The Minister in Portugal (Pell) to the Secretary of State

No. 835

Sir: I have the honor to refer to the Department’s instruction No. 94 of June 20, 1939, concerning preliminary trade agreement negotiations between the United States and Portugal, and to state that the subject matter therein has had the careful consideration of the Legation. When I called on Dr. Luiz Teixera Sampayo, Director General of Political Affairs in the Ministry of Foreign Affairs, on August 4, 1939, preparatory to going on leave, the trade agreement negotiations were brought up by me. Dr. Sampayo was noncommittal, stating the matter was up to the Director of Economic Affairs, and gave no indication of what would be done by Portugal though I offered to do anything I could in this connection while home on leave. The general [Page 714] problem will not be overlooked. The Department is aware of the suggestion of the Portuguese Minister at Washington, Dr. Bianchi, that a high official of the Department come to Lisbon for direct negotiations. I should hesitate to endorse such a move, unless definitely pressed by the Portuguese Government, and assurance given that such a gesture would lead to positive results. Perhaps, if nothing develops in the natural course of events during the next few months, I can, after consultation with the Department during my leave, put myself in a better position to press this matter, if that is desired, on my return to Portugal in early October.

There are certain questions that do arise in my own mind: (1) Will the Department agree, having exempted Puerto Rico (see Article 6, Section l),11 also to exempt the Portuguese colonies, excepting the Azores and Madeira, which islands are generally considered part of continental Portugal? Owing to special tariff concessions granted in the colonies to Portuguese exports, and in Portugal on imports from the colonies, the question will inevitably be raised. (2) Does not Article 17, Section 1,11 grant special privileges under cover of a small customs union? This may be necessary because of Canada, but it is assumed that the Department will not overlook the possibility of more agreements with Spain, once that country settles down. (3) Would the status quo ante be revived if this agreement were denounced and afterward expire, that is, would the provisions of the notes exchanged on June 28, 1910,12 cancelled by this agreement, regarding the treatment to be accorded to the merchandise of either country again become effective?

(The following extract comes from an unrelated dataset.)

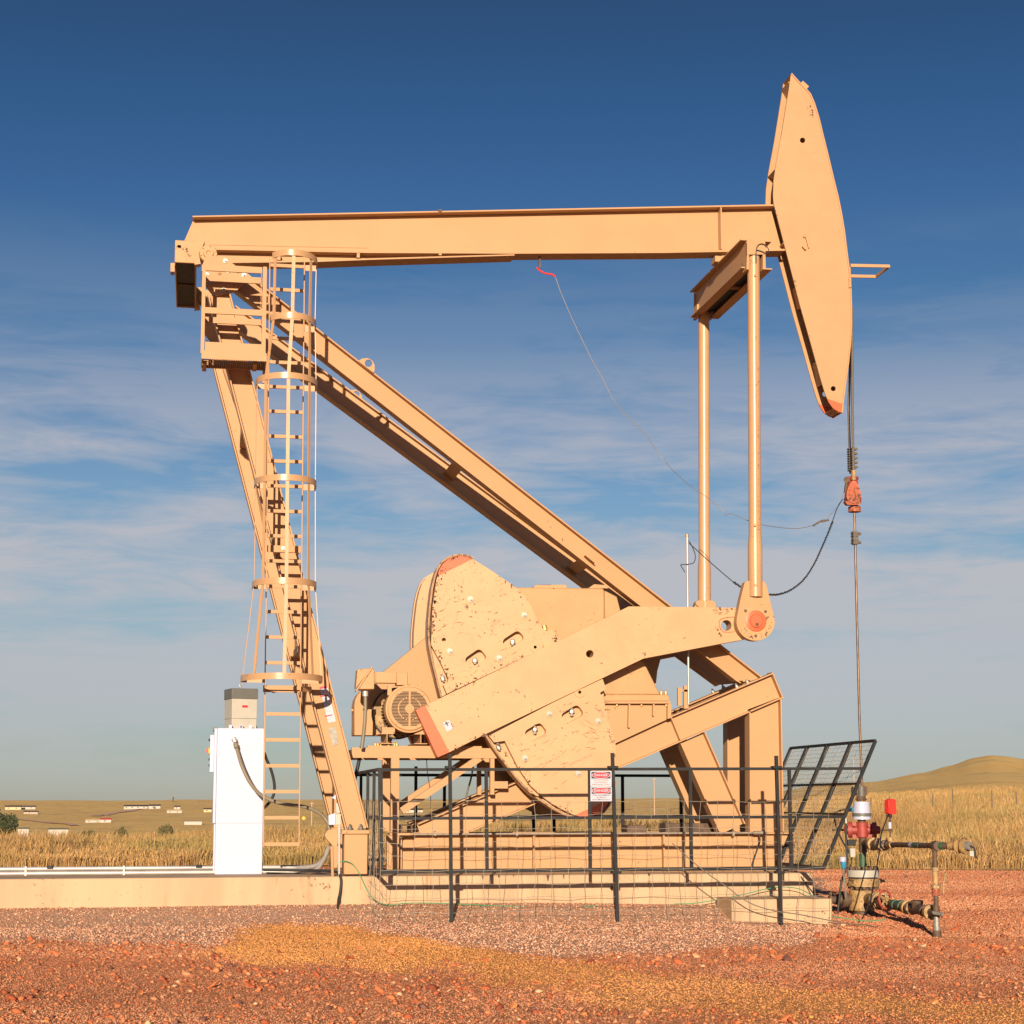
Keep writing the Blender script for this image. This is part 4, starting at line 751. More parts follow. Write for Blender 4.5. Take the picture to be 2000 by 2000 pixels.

The Department’s instruction under acknowledgment has been shown to the Consulate General, which makes no comment at this time.

Respectfully yours,

Herbert C. Pell

[In April 1940 the Portuguese Government indicated renewed interest in negotiating a trade agreement with the United States, and in June Mr. Paul T. Culbertson, Assistant Chief of the European Division, went to Portugal as a member of a diplomatic mission for the Portuguese Centennial celebrations with instructions also to undertake exploratory discussions regarding a trade agreement. He reported that further discussions would be futile due to the unwillingness of Count de Tovar, Head of the Economic Section of the Portuguese Foreign Office, to make concessions, especially after the entry of Italy into the war and the defeat of France. Trade-agreement discussions were therefore discontinued.]

  1. Reference is to draft of general provisions, not printed.
  2. Reference is to draft of general provisions, not printed.
  3. Commercial arrangement between the United States and Portugal, Foreign Relations, 1910, p. 828.